To his credit, Jon Hamm sold Don as flushed and fevered with a manic, hopeful, self-deluding love. But all of the writing up to this point, in this episode and the ones before it, didn’t. The Don in the proposal scene reminded me a little of the Don we saw selling furs, and I wholeheartedly believe that when that Don proposed to Betty, his face looked very like the face we saw proposing to Megan last night. Of course he’s NOT that Don anymore, and hasn’t been for a long time. That Don wanted simplicity, too, not yet realizing that no one throws themselves toward simplicity in such a desperate, concerted fashion unless they already are far too complicated to inhabit it. He has seemed to become all too aware of this, now, over the past few seasons, of the burden and impossibility of outrunning yourself, and the costs (his brother, for one) of trying to. Don may be one of the least self-aware savants of human nature I’ve ever encountered, but he isn’t Roger, and he knows that wanting a clean slate and being one are not the same thing. Just because he wants to be, because he is feeling pulled by the same forces he described as tugging at the teen set during his ACS pitch, yearning for another chance at the family life he thought he was getting the first time around…well, wishing doesn’t make it so.

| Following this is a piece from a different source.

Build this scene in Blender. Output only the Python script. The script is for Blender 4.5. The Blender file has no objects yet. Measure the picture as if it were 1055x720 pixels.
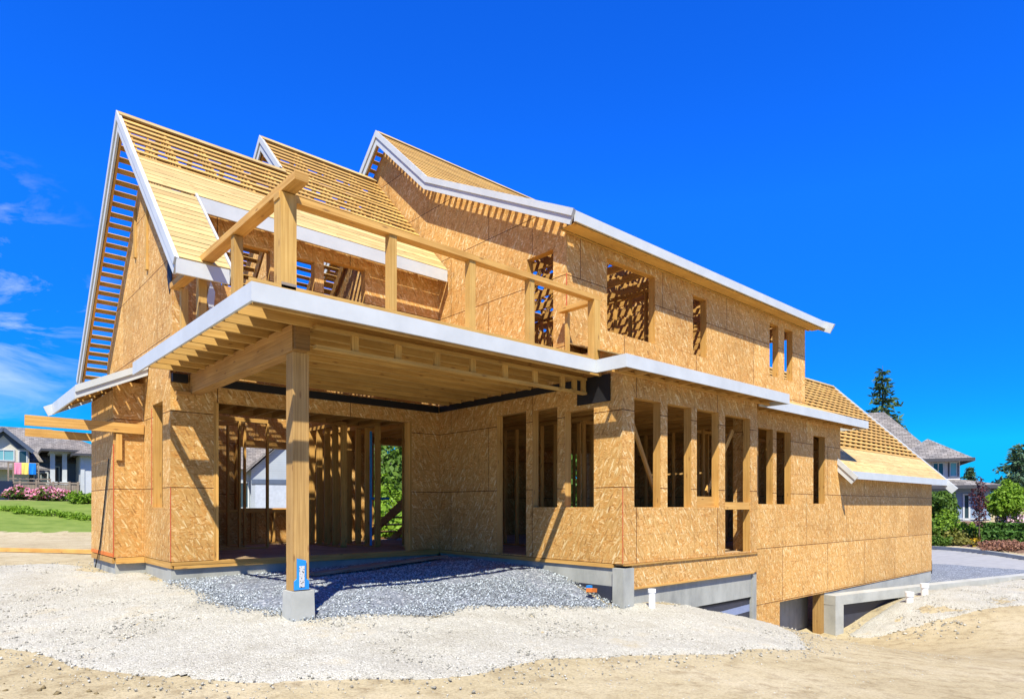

People do crazy things for love, but what has there been to make Don’s love for Megan plausible? I’d have had an easier time believing in a rash proposal to some fascinating nanny he met and fell for in California, one who presumably gave us, the audience, reason to believe in her captivating powers. But as it stands, I could muster belief only for his decision to marry Megan being a wistful leap toward the suspension of disbelief (in which case we still ought to have seen some suggestion of awareness, of the distance inherent in nostalgia), or that it was a more calculated choice. Either way, a decision, and driven by something other than a passion for which we’ve seen no evidence. A decision would better fit with Don’s obvious guilt when calling Faye, a guilt that seemed more about a niggling, shamefaced knowledge that he had made a choice (and that she knew it) than it was about hurting her with news of his engagement. When he said “we fell in love, it happens,” did he seem like a man regretful and sorry for the hurt he had caused, but secure in the certainty that it had been out of his control? The heart, after all, wants what it wants! Do any of us believe that Don could so successfully fool himself as to believe his own words? I certainly don’t, and the last scene of the episode seems to back me up. Alas, most of the other scenes of Megan and Don in latter half of the hour give the impression that several pages of the script were lost. Not because of the events themselves, or even the abbreviated timeline, but because nothing in these scenes appears to realistically support or drive the characters’ precipitous flight toward action. This despite the fact that, as I’ve said, there were plenty of things that would have.
Henry Francis remarked in this episode that there are no fresh starts, but does it seem to anyone else like Matt Weiner wants us to believe otherwise?